__Exercise task__: Omit every image, and transcribe the remaining entries exactly as given.

__Task input__:
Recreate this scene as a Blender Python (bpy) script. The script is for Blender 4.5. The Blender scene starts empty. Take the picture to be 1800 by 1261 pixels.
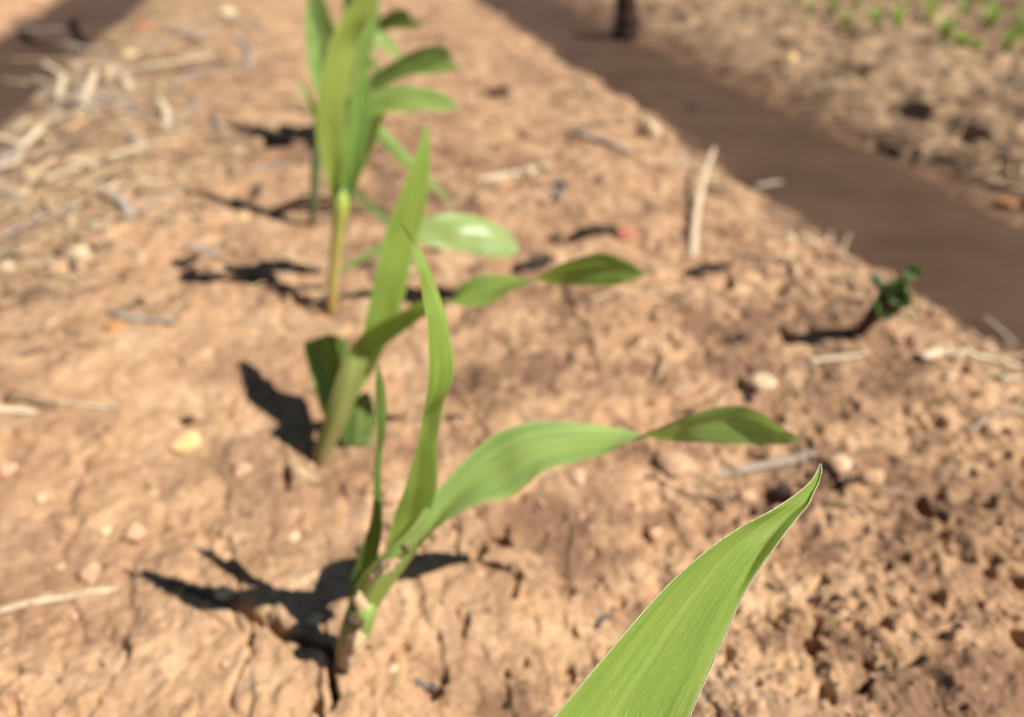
import bpy, math, random
import numpy as np

# ------------------------------------------------------------------ camera, world, sun, exposure
scene = bpy.context.scene
COL = scene.collection
CAM_H = 0.25
FPX = 1400.0
pitch = math.atan(855 / FPX)
yaw = math.atan2(400, FPX * math.cos(pitch) + 855 * math.sin(pitch))
cam_data = bpy.data.cameras.new("camera")
cam = bpy.data.objects.new("camera", cam_data)
COL.objects.link(cam)
cam.location = (0, 0, CAM_H)
cam.rotation_euler = (math.pi / 2 - pitch, 0, -yaw)
cam_data.sensor_width = 36.0
cam_data.lens = 28.0
cam_data.clip_start = 0.005
cam_data.clip_end = 200
cam_data.dof.use_dof = True
cam_data.dof.focus_distance = 0.152
cam_data.dof.aperture_fstop = 10.0
scene.camera = cam

SUN_VEC = np.array([0.72, -0.49, 1.0]); SUN_VEC /= np.linalg.norm(SUN_VEC)
sun_el = math.asin(SUN_VEC[2])
world = bpy.data.worlds.new("World")
scene.world = world
world.use_nodes = True
wn = world.node_tree.nodes
sky = wn.new("ShaderNodeTexSky")
sky.sky_type = 'NISHITA'
sky.sun_disc = False
sky.air_density = 0.6
sky.dust_density = 0.2
sky.altitude = 800
sky.sun_elevation = sun_el
sky.sun_rotation = math.atan2(SUN_VEC[0], SUN_VEC[1])
wn["Background"].inputs["Strength"].default_value = 0.05
world.node_tree.links.new(sky.outputs[0], wn["Background"].inputs["Color"])
sd = bpy.data.lights.new("sun", 'SUN')
sd.energy = 5.0
sd.angle = math.radians(0.55)
sd.color = (1.0, 0.95, 0.87)
sun = bpy.data.objects.new("sun", sd)
COL.objects.link(sun)
from mathutils import Vector
sun.rotation_euler = Vector(SUN_VEC).to_track_quat('Z', 'Y').to_euler()
sun.location = (1, -1, 2)
scene.view_settings.view_transform = 'Standard'
scene.view_settings.look = 'None'
scene.view_settings.exposure = 0.5
scene.view_settings.gamma = 1
scene.cycles.use_denoising = True
scene.cycles.max_bounces = 6
scene.cycles.diffuse_bounces = 1
scene.cycles.transmission_bounces = 4

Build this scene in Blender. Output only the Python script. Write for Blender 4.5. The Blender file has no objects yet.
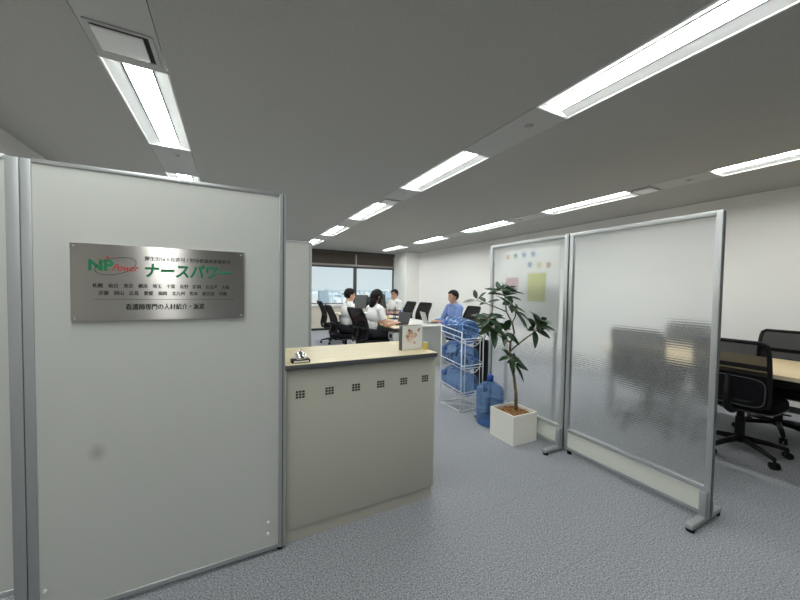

__Result for this task__:
Recreate this scene as a Blender Python (bpy) script. The script is for Blender 4.5. The Blender scene starts empty. Take the picture to be 1800 by 1261 pixels.
import bpy, math, random
import numpy as np

# ------------------------------------------------------------------ camera, world, sun, exposure
scene = bpy.context.scene
COL = scene.collection
CAM_H = 0.25
FPX = 1400.0
pitch = math.atan(855 / FPX)
yaw = math.atan2(400, FPX * math.cos(pitch) + 855 * math.sin(pitch))
cam_data = bpy.data.cameras.new("camera")
cam = bpy.data.objects.new("camera", cam_data)
COL.objects.link(cam)
cam.location = (0, 0, CAM_H)
cam.rotation_euler = (math.pi / 2 - pitch, 0, -yaw)
cam_data.sensor_width = 36.0
cam_data.lens = 28.0
cam_data.clip_start = 0.005
cam_data.clip_end = 200
cam_data.dof.use_dof = True
cam_data.dof.focus_distance = 0.152
cam_data.dof.aperture_fstop = 10.0
scene.camera = cam

SUN_VEC = np.array([0.72, -0.49, 1.0]); SUN_VEC /= np.linalg.norm(SUN_VEC)
sun_el = math.asin(SUN_VEC[2])
world = bpy.data.worlds.new("World")
scene.world = world
world.use_nodes = True
wn = world.node_tree.nodes
sky = wn.new("ShaderNodeTexSky")
sky.sky_type = 'NISHITA'
sky.sun_disc = False
sky.air_density = 0.6
sky.dust_density = 0.2
sky.altitude = 800
sky.sun_elevation = sun_el
sky.sun_rotation = math.atan2(SUN_VEC[0], SUN_VEC[1])
wn["Background"].inputs["Strength"].default_value = 0.05
world.node_tree.links.new(sky.outputs[0], wn["Background"].inputs["Color"])
sd = bpy.data.lights.new("sun", 'SUN')
sd.energy = 5.0
sd.angle = math.radians(0.55)
sd.color = (1.0, 0.95, 0.87)
sun = bpy.data.objects.new("sun", sd)
COL.objects.link(sun)
from mathutils import Vector
sun.rotation_euler = Vector(SUN_VEC).to_track_quat('Z', 'Y').to_euler()
sun.location = (1, -1, 2)
scene.view_settings.view_transform = 'Standard'
scene.view_settings.look = 'None'
scene.view_settings.exposure = 0.5
scene.view_settings.gamma = 1
scene.cycles.use_denoising = True
scene.cycles.max_bounces = 6
scene.cycles.diffuse_bounces = 1
scene.cycles.transmission_bounces = 4

Build this scene in Blender. Output only the Python script. Write for Blender 4.5. The Blender file has no objects yet.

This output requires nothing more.